Maybe it's an indication of how bad things were and how ripe for change that Francis is seen as such a breath of fresh air?
Iirc, his name was thrown about as a contender at the time Benedict was elected, so there has been some sort of a shift in the hierarchy for some time.
I find myself agreeing with Pan here, and HoneyandRum and Kobacat. What I find especially encouraging is the survey of Catholic opinion on various matters pertaining to family life, and also the rebuke to those who concentrate on matters of sexual morality to the exclusion of pretty much all other areas that came at the start of his papacy. Kobacat's comment 'the people he's singled out for rebuke are the ones who want to declare others unworthy who strip the joy from the process and try to act as moral arbiters (see Evangelii Gaudium)' is really pertinent here.
Here is Francis' take on certain kinds of Catholic:
(from Evangelii Gaudium)
'...the self-absorbed promethean neopelagianism of those who ultimately trust only in their own powers and feel superior to others because they observe certain rules or remain intransigently faithful to a particular Catholic style from the past. A supposed soundness of doctrine or discipline leads instead to a narcissistic and authoritarian elitism, whereby instead of evangelizing, one analyzes and classifies others, and instead of opening the door to grace, one exhausts his or her energies in inspecting and verifying. In neither case is one really concerned about Jesus Christ or others. These are manifestations of an anthropocentric immanentism. It is impossible to think that a genuine evangelizing thrust could emerge from these adulterated forms of Christianity.
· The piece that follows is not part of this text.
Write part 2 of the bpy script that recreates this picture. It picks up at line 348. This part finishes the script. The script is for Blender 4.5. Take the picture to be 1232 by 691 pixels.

- This insidious worldliness is evident in a number of attitudes which appear opposed, yet all have the same pretence of “taking over the space of the Church”. In some people we see an ostentatious preoccupation for the liturgy, for doctrine and for the Church’s prestige, but without any concern that the Gospel have a real impact on God’s faithful people and the concrete needs of the present time.'
I think that constitutes a criticism of the tendency to groupthink and even before that, to form groups, whose aims end up pushing aside 'Jesus Christ and others'. It is also a criticism of groupthink in the church as a whole, overidentification with the group and allowing the institution to develop its own dynamic that runs roughshod over those it was intended to serve.